Газеты, каждая на свой лад, известили венцев о концерте 7 мая. «Редактор Театральной Газеты, Бейерле, – пишет Шиндлер в тетради, – поместил статью краткую, но энергичную, вполне достойную вас». Приятель Бернард, в своей «Венской газете», также предупредил публику о предстоящем событии; не будучи способен отречься от исконной страсти немцев к титулам и говоря о гениальном компонисте, не носившем звания ни Hof-pianist-a, ни Hof-Kapellmeister-a, Бернарду пришло на мысль титуловать его почетным членом академий Стокгольма и Амстердама, что возмутило композитора, не разделявшего этой жалкой страсти и напоминавшего о своем академическом звании лишь с практической целью, в редких случаях обыденной жизни, но далекого от мысли сочетать свои «лучшие» произведения или исполнение их с какими-либо кличками автора. Приятели, заказавшие афишу концерта, оказали компонисту вторую медвежью услугу, поместив титул «почетного гражданина Вены», что заставило его потребовать и лично просмотреть корректуру афиши второго концерта (23 мая).
Подобный же титул, помещенный в афише другого концертанта летом 1824 года, дал повод рецензенту А. М. Z. напечатать следующее:
«Итак, г. А. П. и Л. ван Бетховен, – оба композиторы, оба почетные граждане! Но какая между ними разница! Небо и земля! Монблан, достигающий облаков своей белоснежной вершиной, и холмик, взрытый кротом; страсбургский собор со своей исполинской башней и ничтожная деревенская колоколенка!»
Та же газета писала в апреле и мае:
«Прошло уже более 30 лет с тех пор, как чудное появление бетховенского гения в области музыки привело в восторг всех отзывчивых и образованных людей. Этот гений создал новую эпоху. Все элементы музыкального произведения: фантазия, задушевность, настроение в мелодии, гармонии и ритме, все выражалось Бетховеном совершенно своеобразно. Конечно, это вызвало появление критиков, не признававших его оригинальности, но напрасно старались они умалить значение маэстро. Бетховен остался победителем. Лишь только вышли из печати некоторые композиции его, как бессмертная слава покрыла его. В наши дни оригинальный талант этот все еще не имеет равного себе. Лишь изредка уклоняется он от великой цели, к которой всегда стремится, но ведь заблуждение свойственно человеку… В концерте будут исполнены увертюра ор. 124, три больших гимна и большая симфония.
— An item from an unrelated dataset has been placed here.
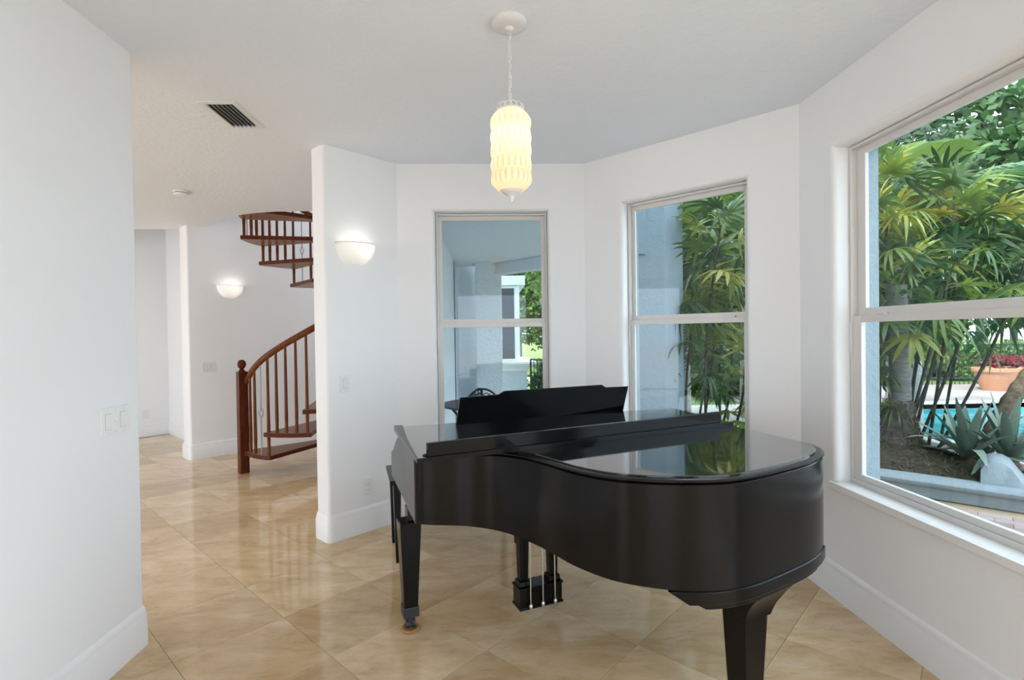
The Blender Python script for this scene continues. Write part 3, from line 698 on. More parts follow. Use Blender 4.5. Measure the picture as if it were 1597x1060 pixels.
vt = thing('ceiling_vent', 'white ceiling air vent with angled louvre slats', 'vent', (-1.53, 3.22, H))
mb = MB(); x0, x1, y0, y1 = -1.605, -1.455, 3.065, 3.375
for a in ((x0 - .035, x0, y0 - .035, y1 + .035), (x1, x1 + .035, y0 - .035, y1 + .035), (x0, x1, y0 - .035, y0), (x0, x1, y1, y1 + .035)): mb.box(*a, H - .006, H - .0005)
mb.build('vent_frame', M['plate'], vt, bevel=.002)
MB().box(x0, x1, y0, y1, H - .0012, H - .0006).build('duct_shade_sheet', M['dark'], vt)  # dark sheet stands in for the shaded duct, no hole behind it
for k in range(6):
    x = x0 + .012 + k * .0252; MB().obox((x, (y0 + y1) / 2, H - .009), (.6, 0, -.8), (0, 1, 0), (.8, 0, .6), .0085, (y1 - y0) / 2, .0012).build('slat', M['slat'], vt)
sd = thing('smoke_detector', 'round white smoke detector on the hall ceiling', 'smoke detector', (-2.798, 4.905, H))
MB().lathe([(.0001, 0), (.068, 0), (.07, -.008), (.066, -.012), (.0001, -.012)], (-2.798, 4.905, H), 28).build('base', M['plate'], sd, smooth=40)
MB().lathe([(.056, -.012), (.056, -.018)], (-2.798, 4.905, H), 28).build('sensor_gap', M['dark'], sd)
MB().lathe([(.0001, -.018), (.062, -.018), (.06, -.028), (.045, -.036), (.0001, -.038)], (-2.798, 4.905, H), 28).build('cover', M['plate'], sd, smooth=40)

# ------------------------------------------------------------------ spiral staircase
CX, CY, RS, TH0, AL, RISE = -1.981, 6.181, .815, 3.786, .530, .236
st = thing('spiral_staircase', 'mahogany spiral staircase with turned newel and open treads', 'staircase', (CX, CY, 0))
MB().lathe([(.05, 0), (.05, 4.1)], (CX, CY, 0), 20).build('center_pole', M['wood'], st, smooth=40)
def P3(a, r, z): return Vector((CX + r * math.cos(a), CY + r * math.sin(a), z))
tp = None
for k in range(1, 14):
    a = TH0 + (k - 1) * AL
    if tp is None:
        ov = .05; prof = [(.045, -.6)] ; pl = [(.05 * math.cos(t), .05 * math.sin(t)) for t in (AL * .5 + 1.1, AL * .5 - 1.1)]
        arc = [(RS * 1.015 * math.cos(t), RS * 1.015 * math.sin(t)) for t in [-ov + (AL + 2 * ov) * q / 8 for q in range(9)]]
        pl = [(.04, -.06)] + arc + [(.04 * math.cos(AL) - .05 * math.sin(AL), .04 * math.sin(AL) + .06)]
        tb = MB().prism(pl, -.045, 0); tp = tb.build('tread', [M['oak'], M['wood']], st, world=False, bevel=.006)
        for f in tp.data.polygons:
            if abs(f.normal.z) < .5: f.material_index = 1
        o = tp
    else: o = inst(tp, st, name='tread'); bv = o.modifiers.new('bevel', 'BEVEL'); bv.width = .006; bv.segments = 2; bv.limit_method = 'ANGLE'
    o.location = (0, 0, k * RISE); o.rotation_euler = (0, 0, a)
RH = .90
def rail_z(a): 
    t = (a - TH0) / AL; return RISE * (t + .5) + RH + (0 if t > 1 else -.05 * (1 - t) ** 2)
rl = [P3(TH0 + AL * t, RS - .02, rail_z(TH0 + AL * t)) for t in [q / 6 for q in range(0, 13 * 6 + 1)]]
mb = MB(); loops = []
for i, p in enumerate(rl):
    t = (rl[min(i + 1, len(rl) - 1)] - rl[max(i - 1, 0)]).normalized(); a = t.cross(Z).normalized(); b = a.cross(t)
    loops.append([tuple(p + a * (.026 * math.cos(w)) + b * (.03 * math.sin(w) + (.006 if math.sin(w) > 0 else 0))) for w in [2 * PI * q / 12 for q in range(12)]])
mb.loft(loops); mb.build('handrail', M['rail_wood'], st, smooth=50)
# newel post
nq = P3(TH0 - .03, RS + .02, 0); na = Vector((math.cos(.75), math.sin(.75), 0))
nw = MB(); taper(nw, nq, 0, 1.085, .046, .046, na); nw = nw.build('newel_post', M['wood'], st, bevel=.004)
MB().lathe([(.0001, 0), (.03, 0), (.034, .008), (.022, .02), (.018, .028), (.032, .042), (.041, .062), (.044, .082), (.038, .104), (.022, .122), (.0001, .128)], (nq.x, nq.y, 1.085), 20).build('newel_finial', M['wood'], nw, smooth=50)
MB().obox(P3(TH0 + .05, RS - .01, RISE - .022), (1, 0, 0), (0, 1, 0), Z, .03, .03, .02).build('newel_bracket', M['wood'], nw, bevel=.004)
# balusters: wooden spindles, every eighth a wrought iron one with a basket
bp = None; ip = None
for q in range(1, 13 * 4):
    t = q / 4; k = int(math.ceil(t - 1e-6)); a = TH0 + AL * t; z0 = k * RISE; z1 = rail_z(a) - .02; Lh = z1 - z0; p = P3(a, RS - .02, z0)
    iron = q % 8 == 3
    if iron:
        mb = MB(); mb.tube([(0, 0, 0), (0, 0, .40)], .006, 6); mb.tube([(0, 0, .52), (0, 0, 1)], .006, 6)
        for w in range(4):
            mb.tube([(.026 * math.sin(PI * s / 8) * math.cos(w * PI / 2 + s * .35), .026 * math.sin(PI * s / 8) * math.sin(w * PI / 2 + s * .35), .40 + .12 * s / 8) for s in range(9)], .0032, 5)
        if ip is None: ip = mb.build('iron_baluster', M['iron'], st, world=False, smooth=50); o = ip
        else: o = inst(ip, st, name='iron_baluster')
    else:
        if bp is None:
            bp = MB().lathe([(.016, 0), (.016, .12), (.018, .16), (.0155, .5), (.0130, 1)], (0, 0, 0), 10).build('baluster', M['rail_wood'], st, world=False, smooth=50); o = bp
        else: o = inst(bp, st, name='baluster')
    o.location = p - Vector((CX, CY, 0)); o.scale = (1, 1, Lh)
# upper landing edge
struct(MB().box(-1.9, -.72, 4.4, 5.66, H + .281, H + .30).build('floor_upper', M['tile_rest']))

# ------------------------------------------------------------------ outside: porch
G = -.06
struct(MB().box(-60, 60, 10.6, 90, G - .3, G - .012).build('lawn', M['lawn']), 'green lawn beyond the pool and porch')
struct(MB().box(-60, 5.25, -40, 10.6, G - .3, G - .02).box(5.25, 60, -40, -2.9, G - .3, G - .02).build('terrace', M['deck']), 'pale stone paving around the house')  # kept pale behind the house so light bounced indoors stays neutral
struct(MB().prism([(-.56, 4.37), (.86, 4.37), (2.0, 3.3), (2.75, 6.6), (.5, 9.9), (-.56, 9.9)], G - .1, -.03).build('floor_porch', M['deck']), 'grey stone porch floor')
struct(MB().prism([(-.56, 4.375), (.86, 4.375), (1.0, 4.24), (1.60, 6.6), (1.60, 7.2), (.2, 8.78), (-.56, 9.1)], 2.61, 2.8).build('ceiling_porch', M['stucco_w']), 'blue grey stucco porch ceiling')
struct(MB().prism([(-.7, 4.4), (.86, 4.4), (1.0, 4.26), (1.6, 6.6), (1.6, 7.2), (.2, 8.8), (-.7, 9.1)], 2.81, 6).build('wall_porch_sun_block', M['stucco_p']))  # unseen mass over the porch, added to keep sun off the pier
struct(MB().box(-.56, -.2, 9.1, 9.3, G, 3.2).build('wall_porch', M['stucco_p']))
struct(MB().prism([(-.235, 8.62), (.195, 8.60), (.195, 8.95), (-.235, 8.97)], G, 2.62).build('column_porch', M['stucco_w'], bevel=.01), 'pale rough stucco porch column')
struct(MB().prism([(.10, 8.59), (1.52, 7.05), (1.70, 7.2), (.22, 8.80)], 2.43, 2.605).build('beam_porch', M['stucco_p']), 'stucco porch beam')
struct(MB().prism([(1.50, 6.60), (2.19, 6.45), (2.50, 6.66), (2.28, 7.0), (1.55, 7.0)], G, 4.2).build('pillar_porch', M['stucco_b'], bevel=.01), 'blue grey stucco pier outside the angled window')
struct(MB().prism([(1.52, 6.56), (1.955, 6.465), (1.965, 6.505), (1.53, 6.60)], 2.42, 4.2).build('trim_4', M['stucco_b'], bevel=.006))
# neighbouring wing of the house with its window
wg = thing('house_wing', 'white sunlit wing of the house with a tall dark window beyond the porch', 'house wing', (.1, 11.5, G))
MB().box(-1.2, .62, 11.0, 13, .86, 2.46).build('wing_wall', M['whitewash'], wg)
MB().box(-1.2, .74, 10.95, 13.1, 2.46, 2.66).build('wing_fascia', M['whitewash'], wg, bevel=.01)
MB().box(-1.2, .76, 10.98, 13, G, .80).build('wing_base', M['stucco_l'], wg)
MB().loft([[(x0, y0, z), (x1, y0, z), (x1, 13.1, z), (x0, 13.1, z)] for x0, x1, y0, z in ((-1.2, .78, 10.96, .66), (-1.2, .80, 10.94, .72), (-1.2, .92, 10.85, .80), (-1.2, .95, 10.82, .82), (-1.2, .95, 10.82, .86))]).build('wing_ledge', M['whitewash'], wg)
wp = MB().box(-.3, .56, 10.985, 11.02, .88, 2.44).build('wing_window', M['whitewash'], wg)
MB().box(-.25, .51, 10.975, 10.984, .92, 2.40).build('pane', mat('wing_dark_glass', (.02, .03, .05), .02, spec=.8), wp)
# railing along the porch edge
rlg = thing('porch_railing', 'black iron railing at the far edge of the porch', 'railing', (1.0, 9.6, -.03))
ra, rb = Vector((.78, 10.2, 0)), Vector((1.7, 8.75, 0))
for zz in (.08, .94): MB().tube([ra + Z * zz, rb + Z * zz], .018, 6).build('rail', M['black_iron'], rlg)
for k in range(17):
    p = ra + (rb - ra) * (k / 16); MB().tube([p + Z * -.04, p + Z * .94], .009 if k % 8 else .02, 6).build('picket', M['black_iron'], rlg)

# patio chairs and table just outside the porch window
def iron_chair(loc, rz, label):
    t = thing('patio_chair', label, 'chair', loc, rz, 'wrought iron patio chairs')
    MB().lathe([(.0001, .43), (.2, .43), (.21, .44), (.2, .45), (.0001, .45)], (0, 0, 0), 20).build('seat', M['black_iron'], t, world=False)
    for a in (.8, 2.35, 3.93, 5.5): MB().tube([(.19 * math.cos(a), .19 * math.sin(a), .43), (.23 * math.cos(a), .23 * math.sin(a), 0)], .011, 6).build('leg', M['black_iron'], t, world=False)
    bk = [(.2 * math.cos(w), -.2 + .03 * math.sin(w), .62 + .29 * math.sin(w)) if False else (.2 * math.cos(w), .19 + .06 * abs(math.sin(w)), .5 + .45 * math.sin(w) ** .6 if math.sin(w) > 0 else .5) for w in [PI * q / 20 for q in range(21)]]
    MB().tube(bk, .011, 6).build('back_frame', M['black_iron'], t, world=False)
    mb = MB()
    for x in (-.14, -.07, 0, .07, .14): mb.tube([(x, .2, .45), (x * 1.02, .25, .94 - abs(x) * .5)], .006, 5)
    for x in (-.105, -.035, .035, .105):
        mb.tube([(x + .03 * math.cos(w), .25, .89 - abs(x) * .3 + .03 * math.sin(w)) for w in [2 * PI * q / 10 for q in range(11)]], .005, 5)
    mb.build('back_scrolls', M['black_iron'], t, world=False)
    return t
iron_chair((-.06, 4.78, -.03), .1, 'wrought iron patio chair with scroll back seen above the music desk')
tb = thing('patio_table', 'round glass topped iron patio table outside the porch window', 'table', (-.05, 5.6, -.03))
MB().lathe([(.0001, .72), (.48, .72), (.49, .73), (.48, .74), (.0001, .74)], (-.05, 5.6, -.03), 28).build('table_top', M['black_iron'], tb)
for a in (0, PI / 2, PI, PI * 1.5): MB().tube([(-.05 + .4 * math.cos(a), 5.6 + .4 * math.sin(a), .69), (-.05 + .12 * math.cos(a), 5.6 + .12 * math.sin(a), .35), (-.05 + .35 * math.cos(a), 5.6 + .35 * math.sin(a), -.03)], .014, 6).build('leg', M['black_iron'], tb)
iron_chair((-.36, 5.15, -.03), -1.9, 'wrought iron patio chair at the left beside the porch wall')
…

Слава о Бетховене за последние десять лет распространилась, подобно композициям его, по всем цивилизованным странам, но Вена, кажется, может насчитать наибольшее число поклонников его; к сожалению, он выбрал неудобное время для концерта…»
Но и в это неудобное время публика ломилась в концерт; приехал издалека приятель Бетховена, граф Брунсвик, чтобы послушать его «новую и необыкновенную» симфонию, а потом взять его с собой в Венгрию; к концерту приехала также г-жа Эртман. Для контроля за продажей билетов брат Иоганн посадил в кассу племянника Карла, который сообщал, что дела идут отлично, ложи, свободные от абонемента, разобраны… платят по 25 и 50 флоринов… 4-й ярус весь продан… – перед обедом чуть не дрались в кассе… такой-то заплатил вдвое, другой – втрое и т. п. Вечером, в то время как публика стала стекаться к театру, Шиндлер снаряжал композитора в последний бой с ее равнодушием к нему; в снаряжении этом главным пособником была разговорная тетрадь:
– Мы сейчас возьмем с собою все… Захватим также ваш зеленый фрак, который наденете во время исполнения… В театре темно, никто не заметит, что он зеленый…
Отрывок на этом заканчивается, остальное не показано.